Nobody is more dangerous than he who imagines himself pure in heart; for his purity, by definition, is unassailable.

James Baldwin, Nobody Knows My Name

Recommendations for change fall into three categories: transparency, structural change, and accountability. Demands for transparency and accountability are familiar enough, especially given challenges to the Administration’s (in)actions over the past year. We will return to them in our recommendations. But let us first take a moment to clarify the demand for structural change.

Structural change requires modifications to the organization of an institution, that is, transformation of the rules and policies affecting the distribution of power and finances, of credibility and authority; such structural change is needed in order to make the Institute more inclusive, more representative of the institution’s constituency, and more consistent with its stated mission. Of course, it is important to hire Black faculty and staff and admit Black students. But we cannot simply rely on the good will of a few individuals to make this happen, and history teaches us that we cannot trust that those who join the MIT community through such efforts will be welcomed as full members. Moreover, appointing individuals, even Black individuals, to do the work of “equity” can – in spite of their hard work – end up being no more than window-dressing in combating racism, without real effect on the broken system.

These individuals are effectively disempowered within the structure and their efforts are compromised. Obviously, changing the culture of MIT would be helpful, but a few more implicit bias workshops will not change culture; substantial structural changes, incentives for adhering to them, and strict accountability measures are necessary. We are talking about more than cosmetic change, more than changing minds. Structural change is not easy. It demands struggle, commitment, discipline, and a radical change of perspective.

In any society or organization, it is not possible to meet everyone’s needs or distribute burdens equally. In unjust institutions, the problem is not that some groups lose out, are outvoted, or suffer substantial costs; this happens even in just democracies. Rather, an unjust system is set up so that the pattern of redistribution of costs and benefits over time is skewed: one group makes the sacrifice, another group gets the benefits, over and over and over. In the United States, benefits have systematically gone to White folks. It is time now for those who have benefited to recognize the injustice and accept the price of its fixing.

For to be free is not merely to cast off one’s chains, but to live in a way that respects and enhances the freedom of others.

Nelson Mandela

We cannot hope to solve the problems of racism at MIT (or in the wide world) by acting on a few recommendations, but we can better position ourselves to solve the problems.

  1. The Faculty should establish a Standing Committee on Race.
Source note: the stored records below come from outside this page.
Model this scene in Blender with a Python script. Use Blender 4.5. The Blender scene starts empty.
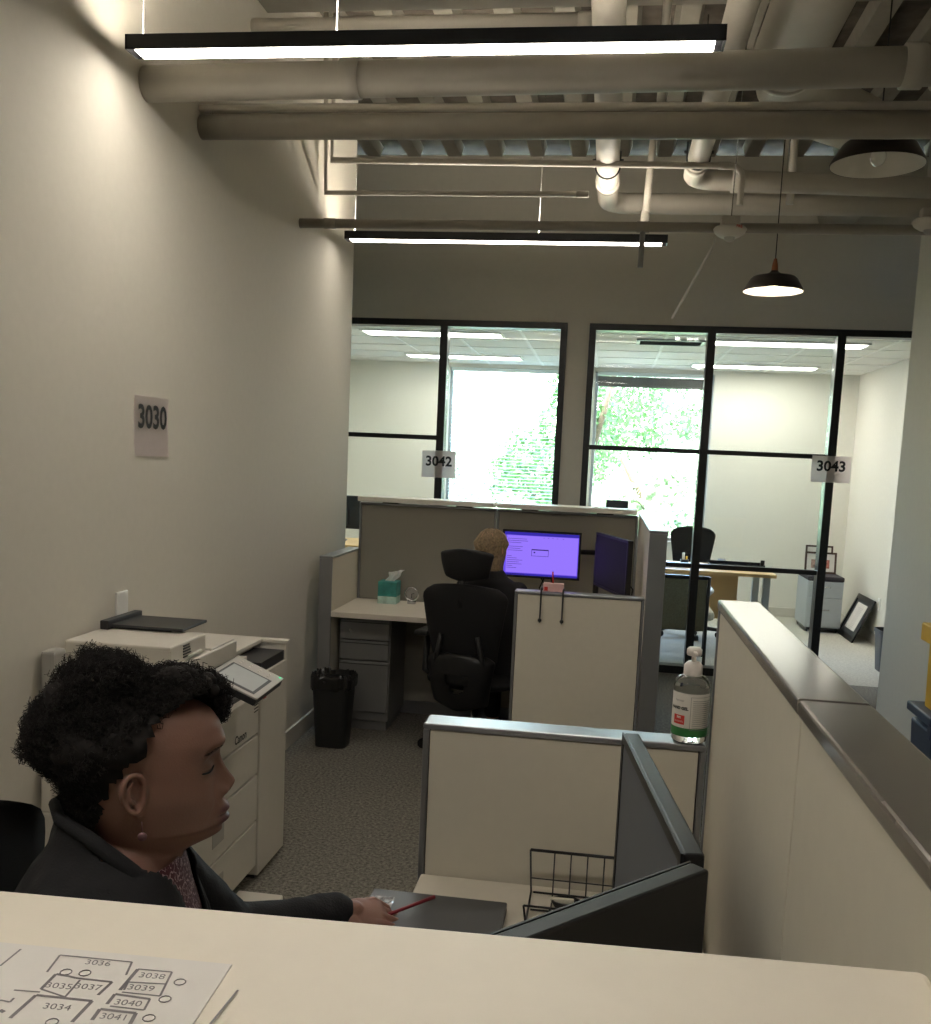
import bpy, bmesh, math, random
from mathutils import Vector, Matrix, noise
random.seed(7)
C = bpy.context.scene.collection
PI = math.pi
R = math.radians

# ------------------------------------------------------------------ camera
FPX = 975.75; YAW = -.139272; PIT = -.118587; ROL = .04425; CX = 465.5; CYP = 573.57; EYE = Vector((0, 0, 1.63))
_f = Vector((math.sin(YAW)*math.cos(PIT), math.cos(YAW)*math.cos(PIT), math.sin(PIT)))
_r = Vector((math.cos(YAW), -math.sin(YAW), 0)); _u = _r.cross(_f)
RT = _r*math.cos(ROL) + _u*math.sin(ROL); UP = -_r*math.sin(ROL) + _u*math.cos(ROL)
cd = bpy.data.cameras.new('camera'); cam = bpy.data.objects.new('camera', cd); C.objects.link(cam)
cd.sensor_fit = 'AUTO'; cd.sensor_width = 36; cd.lens = FPX/1024*36
cd.shift_y = (CYP-512)/1024; cd.clip_start = .02; cd.clip_end = 300
m = Matrix((RT, UP, -_f)).transposed().to_4x4(); m.translation = EYE; cam.matrix_world = m
bpy.context.scene.camera = cam
vs = bpy.context.scene.view_settings
vs.view_transform = 'Standard'; vs.look = 'None'; vs.gamma = 1; vs.use_curve_mapping = False; vs.exposure = 1.75
try: bpy.context.scene.cycles.transparent_max_bounces = 24
except Exception: pass

# ------------------------------------------------------------------ materials
def lin(c): return tuple(((v/255)/12.92 if v/255 <= .04045 else ((v/255+.055)/1.055)**2.4) for v in c)
def mat(name, rgb, rough=.6, metal=0, var=0, vscale=30, bump=0, bscale=200, coat=0, trans=0, sss=0, alpha=None):
    m = bpy.data.materials.new(name); m.use_nodes = True
    nt = m.node_tree; b = nt.nodes['Principled BSDF']; col = (*lin(rgb), 1)
    b.inputs['Base Color'].default_value = col; b.inputs['Roughness'].default_value = rough; b.inputs['Metallic'].default_value = metal
    b.inputs['Coat Weight'].default_value = coat; b.inputs['Transmission Weight'].default_value = trans
    if sss: b.inputs['Subsurface Weight'].default_value = sss; b.inputs['Subsurface Scale'].default_value = .006
    tc = nt.nodes.new('ShaderNodeTexCoord')
    n = nt.nodes.new('ShaderNodeTexNoise'); n.inputs['Scale'].default_value = vscale; n.inputs['Detail'].default_value = 4
    nt.links.new(tc.outputs['Object'], n.inputs['Vector'])
    r = nt.nodes.new('ShaderNodeValToRGB'); v = max(var, .015)
    r.color_ramp.elements[0].position = .3; r.color_ramp.elements[1].position = .7
    r.color_ramp.elements[0].color = tuple(c*(1-v) for c in col[:3])+(1,); r.color_ramp.elements[1].color = tuple(min(1, c*(1+v)) for c in col[:3])+(1,)
    nt.links.new(n.outputs['Fac'], r.inputs['Fac']); nt.links.new(r.outputs['Color'], b.inputs['Base Color'])
    if bump:
        n2 = nt.nodes.new('ShaderNodeTexNoise'); n2.inputs['Scale'].default_value = bscale; n2.inputs['Detail'].default_value = 3
        nt.links.new(tc.outputs['Object'], n2.inputs['Vector'])
        bp = nt.nodes.new('ShaderNodeBump'); bp.inputs['Strength'].default_value = bump; bp.inputs['Distance'].default_value = .002
        nt.links.new(n2.outputs['Fac'], bp.inputs['Height']); nt.links.new(bp.outputs['Normal'], b.inputs['Normal'])
    return m
def emis(name, rgb, s):
    m = bpy.data.materials.new(name); m.use_nodes = True; nt = m.node_tree
    nt.nodes.remove(nt.nodes['Principled BSDF']); e = nt.nodes.new('ShaderNodeEmission')
    e.inputs[0].default_value = (*lin(rgb), 1); e.inputs[1].default_value = s
    nt.links.new(e.outputs[0], nt.nodes['Material Output'].inputs[0]); return m
def glass(name, rgb, refl=.06):
    m = bpy.data.materials.new(name); m.use_nodes = True; nt = m.node_tree
    nt.nodes.remove(nt.nodes['Principled BSDF'])
    t = nt.nodes.new('ShaderNodeBsdfTransparent'); t.inputs[0].default_value = (*lin(rgb), 1)
    g = nt.nodes.new('ShaderNodeBsdfGlossy'); g.inputs['Roughness'].default_value = .02
    fr = nt.nodes.new('ShaderNodeFresnel'); fr.inputs[0].default_value = 1.35
    mx = nt.nodes.new('ShaderNodeMixShader')
    nt.links.new(fr.outputs[0], mx.inputs[0]); nt.links.new(t.outputs[0], mx.inputs[1]); nt.links.new(g.outputs[0], mx.inputs[2])
    nt.links.new(mx.outputs[0], nt.nodes['Material Output'].inputs[0]); return m
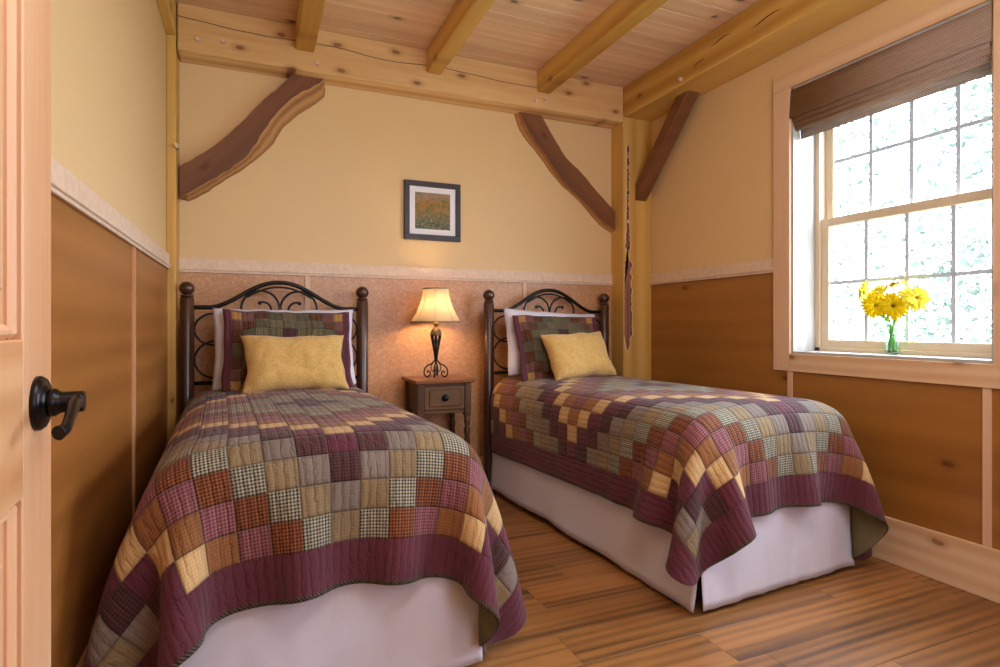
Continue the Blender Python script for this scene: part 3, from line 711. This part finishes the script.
# left bed
place_pillow('pillow', 'white pillow behind the patchwork sham on the left bed', 'pillow', 'white bed pillows', 'white', pillow_bm(.76, .46, .12, 0, .04, 1), .165, 3.49, .995, 14, 2, 0)
s1 = place_pillow('pillow_sham', 'patchwork pillow sham with plum border on the left bed', 'pillow', 'patchwork shams', 'sham', pillow_bm(.67, .46, .11, .05, .03, 5), .174, 3.375, .985, 20, 2, 1)
place_pillow('cushion', 'gold textured cushion at the front of the left bed', 'cushion', 'gold cushions', 'gold', pillow_bm(.53, .33, .13, 0, .10, 9), .198, 3.22, .925, 30, 3, 0)
# right bed
place_pillow('pillow', 'white pillow against the headboard of the right bed', 'pillow', 'white bed pillows', 'white', pillow_bm(.74, .46, .12, 0, .04, 12), 1.885, 3.515, .998, 14, 4, 3)
place_pillow('pillow_sham', 'patchwork pillow sham behind the gold cushion on right bed', 'pillow', 'patchwork shams', 'sham', pillow_bm(.67, .45, .11, .05, .02, 15), 1.885, 3.405, .975, 20, 4, 1)
place_pillow('cushion', 'gold textured cushion at the front of the right bed', 'cushion', 'gold cushions', 'gold', pillow_bm(.50, .33, .13, 0, .10, 19), 1.935, 3.26, .928, 28, 6, -2)

# ------------------------------------------------------------------ nightstand and lamp
ns = thing('nightstand', 'small brown oak nightstand with one drawer between the beds', 'nightstand', (1.072, 3.56, 0))
a0, a1, d0, d1 = -.165, .165, -.155, .165
obj('tabletop', bx(-.19, .19, -.18, .175, .768, .79, .004, seg=2), 'stand_top', ns)
for sx in (-1, 1):
    for sy in (d0, d1):
        prof = [(.013, 0), (.018, .03), (.012, .08), (.017, .24), (.020, .40), (.014, .43), (.021, .455), (.021, .475), (.014, .49), (.019, .52), (.019, .56)]
        bm = lathe(bmesh.new(), prof, 16, (sx * .15, sy - math.copysign(.015, sy), 0)); xx, yy = sx * .15, sy - math.copysign(.015, sy)
        box(bm, xx - .021, xx + .021, yy - .021, yy + .021, .56, .768, .003)
        obj('leg', bm, 'stand_z', ns)
    obj('side_panel', bx(sx * .15 - .009, sx * .15 + .009, d0 + .03, d1 - .03, .585, .768), 'stand_z', ns)
obj('back_panel', bx(-.13, .13, d1 - .025, d1 - .01, .585, .768), 'stand', ns)
obj('apron', bx(-.13, .13, d0 + .004, d0 + .022, .580, .603, .002), 'stand', ns); obj('apron', bx(-.13, .13, d0 + .004, d0 + .022, .752, .768), 'stand', ns)
bm = bmesh.new(); box(bm, -.128, .128, d0 - .004, d0 + .012, .605, .750, .003); box(bm, -.100, .100, d0 - .009, d0, .624, .731, .006); box(bm, -.12, .12, d0 + .012, .10, .615, .74)
dr = obj('drawer', bm, 'stand', ns)
obj('knob', lathe(bmesh.new(), [(.006, 0), (.006, .008), (.015, .011), (.016, .017), (.011, .022), (.003, .024)], 16, mat=Matrix.Translation((0, d0 - .008, .678)) @ Matrix.Rotation(PI / 2, 4, 'X')), 'bronze', dr)
obj('rosette', lathe(bmesh.new(), [(.023, 0), (.023, .002), (.018, .004)], 20, mat=Matrix.Translation((0, d0 - .0085, .678)) @ Matrix.Rotation(PI / 2, 4, 'X')), 'iron', dr)
obj('lower_shelf', bx(-.165, .165, d0, d1, .20, .215, .003), 'stand', ns)

lamp = thing('table_lamp', 'lit table lamp with cream bell shade and scrolled iron base', 'lamp', (1.062, 3.56, .79), (0, 0, math.radians(20)))
for k in range(4):
    a = k * PI / 2 + PI / 4; ca, sa = math.cos(a), math.sin(a)
    pr = [(.006, .112), (.018, .098), (.034, .084), (.054, .076), (.071, .055), (.076, .030), (.066, .009), (.048, .0075), (.036, .022), (.040, .038), (.052, .039), (.055, .028)]
    bm = bmesh.new(); tube(bm, spline([(r * ca, r * sa, z) for r, z in pr], 6), .0045, 8); obj('scroll_foot', bm, 'iron', lamp, True)
    pr = [(.016, .100), (.030, .070), (.028, .045), (.018, .040), (.014, .052)]
    bm = bmesh.new(); tube(bm, spline([(r * ca, r * sa, z) for r, z in pr], 6), .003, 6); obj('inner_scroll', bm, 'iron', lamp, True)
bm = bmesh.new()
for k in range(8):
    a = k * PI / 4; ca, sa = math.cos(a), math.sin(a)
    tube(bm, [(r * ca, r * sa, z) for r, z in ((.005, .098), (.008, .13), (.018, .19), (.031, .262), (.033, .272))], [.0035, .0035, .0038, .004, .004], 6)
obj('cage', bm, 'iron', lamp, True)
bm = lathe(bmesh.new(), [(.012, .100), (.013, .106), (.009, .112), (.006, .118), (.007, .20), (.012, .235), (.007, .268)], 12); obj('stem', bm, 'iron', lamp)
bm = lathe(bmesh.new(), [(.035, .266), (.037, .270), (.037, .278), (.035, .282), (.034, .292), (.029, .304), (.020, .313), (.012, .318), (.010, .322)], 24); obj('dome', bm, 'bronze_ball', lamp)
bm = lathe(bmesh.new(), [(.010, .318), (.012, .324), (.012, .336), (.016, .338), (.016, .346), (.013, .350), (.013, .385)], 16); obj('socket', bm, 'brass', lamp)
def shade_r(q): return .080 + .078 * (q ** 1.9) * .86 + .011 * q
bm = bmesh.new(); n = 48; z1, z0 = .565, .355
prof = [(shade_r(i / 14), z1 - (z1 - z0) * i / 14) for i in range(15)]
sh = obj('lamp_shade', lathe(bm, prof, n, cap=False), 'shade', lamp, True)
for r, z in ((prof[0][0], z1), (prof[-1][0], z0)):
    bm = bmesh.new(); tube(bm, [((r + .001) * math.cos(2 * PI * i / 48), (r + .001) * math.sin(2 * PI * i / 48), z) for i in range(49)], .0042, 8); obj('shade_trim', bm, 'shade_trim', sh, True)
for k in range(8):
    a = k * PI / 4 + .1; bm = bmesh.new(); tube(bm, [((r + .0012) * math.cos(a), (r + .0012) * math.sin(a), z) for r, z in prof], .0014, 5); obj('shade_seam', bm, 'shade_trim', sh, True)
bm = lathe(bmesh.new(), [(.003, .545), (.003, .578), (.008, .582), (.006, .590), (.002, .594)], 12)
for k in range(3):
    a = k * 2 * PI / 3; tube(bm, [(0, 0, .562), (.079 * math.cos(a), .079 * math.sin(a), .562)], .0015, 5)
tube(bm, spline([(.012, 0, .385), (.05, 0, .43), (.045, 0, .52), (.0, 0, .562), (-.045, 0, .52), (-.05, 0, .43), (-.012, 0, .385)], 8), .0018, 5)
obj('harp_and_finial', bm, 'brass', lamp, True)
t = NT('glowing_bulb'); e = t.n('ShaderNodeEmission'); e.inputs[0].default_value = (1, .66, .36, 1); e.inputs[1].default_value = 130; t.l(e.outputs[0], t.out.inputs[0]); M['bulb'] = t.m
obj('bulb', lathe(bmesh.new(), [(.012, .385), (.014, .40), (.026, .43), (.030, .45), (.027, .468), (.016, .48), (.004, .484)], 16), 'bulb', lamp, True)

# ------------------------------------------------------------------ picture
pc = Vector((1.097, YB, 1.886))
pic = thing('framed_picture', 'small autumn pond print in dark frame above the lamp', 'picture', tuple(pc))
S = .195; w = .036
bm = bmesh.new()
for x0, x1, z0, z1 in ((-S, S, S - w, S), (-S, S, -S, -S + w), (-S, -S + w, -S + w, S - w), (S - w, S, -S + w, S - w)): box(bm, x0, x1, -.026, -.001, z0, z1, .003)
obj('frame', bm, 'frame_black', pic)
bm = bmesh.new(); m = .122
for x0, x1, z0, z1 in ((-S + w, S - w, m, S - w), (-S + w, S - w, -S + w, -m), (-S + w, -m, -m, m), (m, S - w, -m, m)): box(bm, x0, x1, -.016, -.013, z0, z1)
obj('mat_board', bm, 'mat_board', pic); obj('print', bx(-m, m, -.0135, -.011, -m, m), 'print', pic)

# ------------------------------------------------------------------ woven roman shade
rs = thing('roman_shade', 'brown woven wood roman shade pulled up in the window', 'window shade', (XR, (wy0 + wy1) / 2, 2.43))
def strip(prof, y0, y1, th):
    bm = bmesh.new(); n = len(prof); A = []
    for yy in (y0, y1): A.append([bm.verts.new((x, yy, z)) for x, z in prof])
    for i in range(n - 1): bm.faces.new((A[0][i], A[0][i + 1], A[1][i + 1], A[1][i])).smooth = True
    return bm
hy_ = (wy1 - wy0) / 2
o = obj('valance', strip([(-.006, .006), (-.010, -.03), (-.014, -.09), (-.018, -.135), (-.017, -.152)], -hy_ + .006, hy_ - .002, .004), 'woven', rs); solid(o, .005)
o = obj('head_rail', bx(.0, .04, -hy_ + .02, hy_ - .02, -.02, .005), 'trim_y', rs)
for k, (xo, zo, dep) in enumerate(((-.006, -.155, .0), (.004, -.178, .0), (.016, -.200, .0))):
    pr = [(xo + .03, zo + .045), (xo + .004, zo + .012), (xo - .006, zo), (xo - .004, zo - .012), (xo + .006, zo - .017), (xo + .03, zo - .006)]
    pr = [(p.x, p.z) for p in spline([(a, 0, b) for a, b in pr], 5)]
    o = obj('shade_fold', strip(pr, -hy_ + .014, hy_ - .014, .004), 'woven', rs); solid(o, .004)
o = obj('bottom_panel', strip([(.04, -.15), (.045, -.20), (.052, -.262)], -hy_ + .014, hy_ - .016, .004), 'woven_thin', rs); solid(o, .003)
bm = bmesh.new(); tube(bm, [(-.004, -hy_ + .012, -.15), (-.002, -hy_ + .013, -.01)], .0015, 5); obj('pull_cord', bm, 'grille', rs)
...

This committee needs to be nominated and elected by the faculty-at-large.
  2. Working with the Standing Faculty Committee on Race, the Institute Office of Research will develop a Racial Impact Assessment that must be completed by all proposed research projects.
  3. Funding for research that might be used for increased citizen surveillance, predictive policing, smart prisons, bail determination, and other efforts to control the Black population and activists supporting anti-racism, should be subjected to heightened scrutiny.
  4. The Institute should take concrete steps to achieve the objectives outlined in the BGSA petition:
    • to develop a 3-year and 10-year strategic plan to address racial bias at MIT by accomplishing the remaining tasks of the 2015 BSU/BGSA recommendations and new addendums to the recommendations, and
    • to investigate and implement new models for public safety that reduce the scale of policing and increase safety and well-being.
  5. The Institute should fully cover all unrecovered overhead for research related to racial justice.
  6. The Institute should undertake changes to the academic structure that promote interdisciplinary research on race and racism. We recommend that funding be provided to form a center or program with funded faculty lines and its own space. (This might be part of a larger center such as the one suggested by Caroline Jones and Sherry Turkle in the January/February 2020 FNL, but must explicitly include in its mission the study of anti-black racism.)
  7. Efforts should be made to increase commitment to and funding for community-based participatory research that serves Black communities.
  8. The Institute should make curricular changes that ensure that students graduating from MIT are educated about race and anti-blackness from an interdisciplinary perspective.
  9. Any department that has less than 15% POC in tenure-track positions, must have at least one senior faculty of color, in the field from another institution on the hiring committee. This person must vote affirmative on the hiring recommendation. This same process should apply to promotion and tenure cases.
  10. Policy changes should be transparent and guided by faculty, staff, and students.
    (See also recommendations for implementation from the Hammond Report.)

    Especially in this moment:
  11. We should enable our colleagues, assistants, students, and affiliates to participate in the ongoing Black Lives Matter demonstrations. We call upon those in positions of authority to make room for participation by allowing for flexible leave, schedule shifts, and deadline extensions.
  12. Voting in local, state, and federal elections is a right. MIT should provide time at full pay for voting by allowing for half-day leave time, schedule shifts, and deadline extensions.
  13. We should ensure that support for demonstrators, participation in demonstrations, and arrest in the course of demonstrating will not be used adversely in decisions within the Institute around employment, promotion, funding, partnership, or other support.

MIT often prides itself on being a “leader” in research and its mission requires it to bring “knowledge to bear on the world’s great challenges.” Racism is one of the greatest of the world’s challenges. If MIT is to live up to its mission, now is the time to uproot racism in all forms at MIT and to promote antiracism in teaching, research, and through its service to the nation and the world.